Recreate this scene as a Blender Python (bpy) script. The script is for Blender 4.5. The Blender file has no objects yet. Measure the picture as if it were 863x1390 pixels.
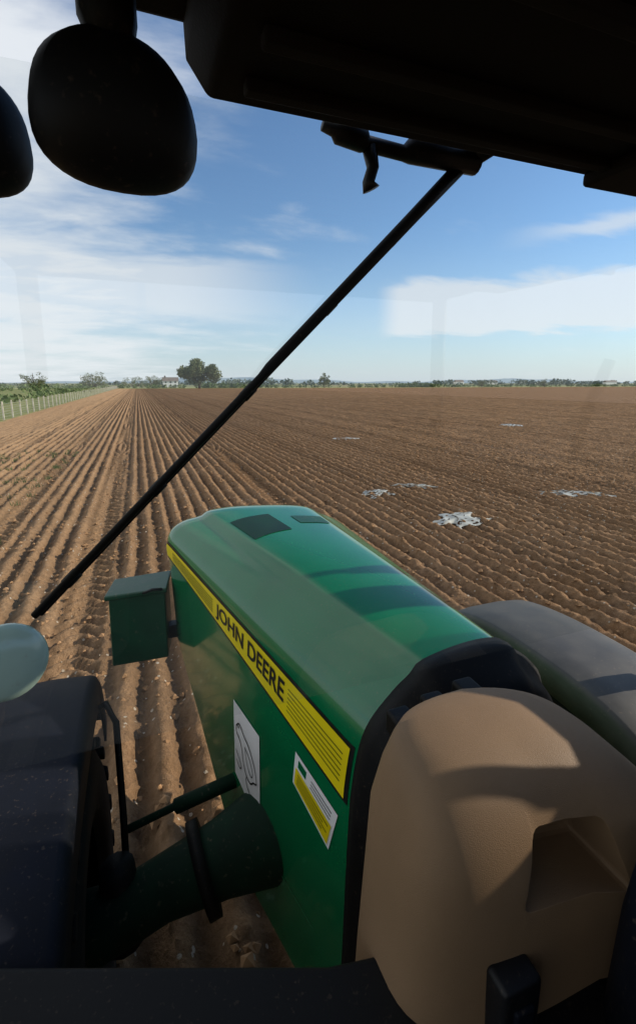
import bpy, bmesh, math, random
import numpy as np
from mathutils import Vector, Matrix
random.seed(4); rng=np.random.default_rng(4)
H=2.9
sc=bpy.context.scene
sc.view_settings.view_transform='Standard'; sc.view_settings.look='None'; sc.view_settings.exposure=0
SUN_AZ=math.radians(99); SUN_EL=math.radians(25)
ROW=.31

# ---------------------------------------------------------------- materials
def newmat(name):
    m=bpy.data.materials.new(name); m.use_nodes=True
    return m,m.node_tree.nodes,m.node_tree.links,m.node_tree.nodes['Principled BSDF']
def simple(name,col,rough=.5,metal=0,coat=0,var=.15,scale=8,bump=0,bscale=60,dust=0,dustcol=(.25,.18,.12),spec=.5):
    m,N,L,b=newmat(name)
    tc=N.new('ShaderNodeTexCoord')
    n=N.new('ShaderNodeTexNoise'); n.inputs['Scale'].default_value=scale; n.inputs['Detail'].default_value=6
    L.new(tc.outputs['Object'],n.inputs['Vector'])
    r=N.new('ShaderNodeValToRGB')
    r.color_ramp.elements[0].position=.3; r.color_ramp.elements[1].position=.7
    r.color_ramp.elements[0].color=(*[c*(1-var) for c in col],1)
    r.color_ramp.elements[1].color=(*[min(1,c*(1+var)) for c in col],1)
    L.new(n.outputs['Fac'],r.inputs['Fac'])
    out=r.outputs['Color']
    if dust>0:
        n2=N.new('ShaderNodeTexNoise'); n2.inputs['Scale'].default_value=bscale*2; n2.inputs['Detail'].default_value=3
        L.new(tc.outputs['Object'],n2.inputs['Vector'])
        mr=N.new('ShaderNodeMapRange'); mr.inputs[1].default_value=.62; mr.inputs[2].default_value=.75; mr.inputs[4].default_value=dust
        L.new(n2.outputs['Fac'],mr.inputs[0])
        n3=N.new('ShaderNodeMath'); n3.operation='MULTIPLY'; L.new(mr.outputs[0],n3.inputs[0]); L.new(n.outputs['Fac'],n3.inputs[1])
        mx=N.new('ShaderNodeMix'); mx.data_type='RGBA'; L.new(n3.outputs[0],mx.inputs[0]); L.new(out,mx.inputs[6]); mx.inputs[7].default_value=(*dustcol,1)
        out=mx.outputs[2]
    L.new(out,b.inputs['Base Color'])
    rr=N.new('ShaderNodeMapRange'); rr.inputs[3].default_value=max(.02,rough-.08); rr.inputs[4].default_value=min(1,rough+.12)
    L.new(n.outputs['Fac'],rr.inputs[0]); L.new(rr.outputs[0],b.inputs['Roughness'])
    b.inputs['Metallic'].default_value=metal; b.inputs['Coat Weight'].default_value=coat; b.inputs['Coat Roughness'].default_value=.06
    b.inputs['Specular IOR Level'].default_value=spec
    if bump>0:
        nb=N.new('ShaderNodeTexNoise'); nb.inputs['Scale'].default_value=bscale*4; L.new(tc.outputs['Object'],nb.inputs['Vector'])
        bp=N.new('ShaderNodeBump'); bp.inputs['Strength'].default_value=bump; bp.inputs['Distance'].default_value=.002
        L.new(nb.outputs['Fac'],bp.inputs['Height']); L.new(bp.outputs[0],b.inputs['Normal'])
    return m
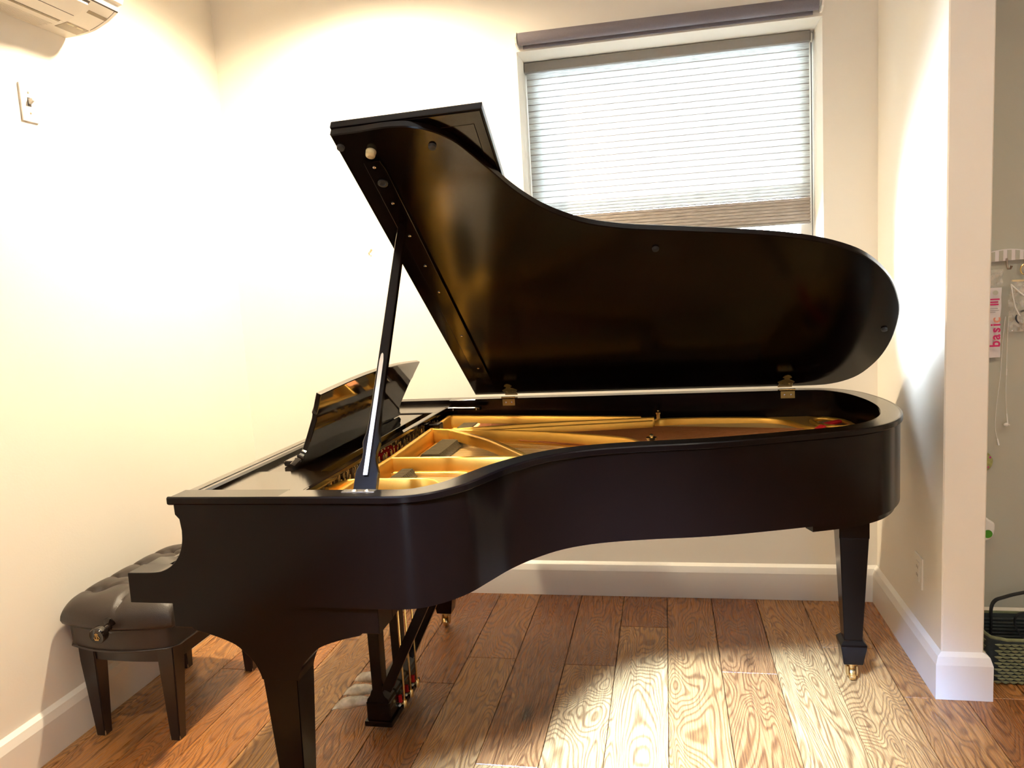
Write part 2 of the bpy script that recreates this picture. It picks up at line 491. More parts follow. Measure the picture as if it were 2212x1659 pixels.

● **PROBLEM REQUIREMENTS**: List the lines of the material in which the word "pixels" occurs.

● **SOLUTION TO THE EXERCISE**:
Recreate this scene as a Blender Python (bpy) script. The script is for Blender 4.5. The Blender file has no objects yet. Measure the picture as if it were 863x1390 pixels.
Write part 2 of the bpy script that recreates this picture. It picks up at line 491. More parts follow. Measure the picture as if it were 2212x1659 pixels.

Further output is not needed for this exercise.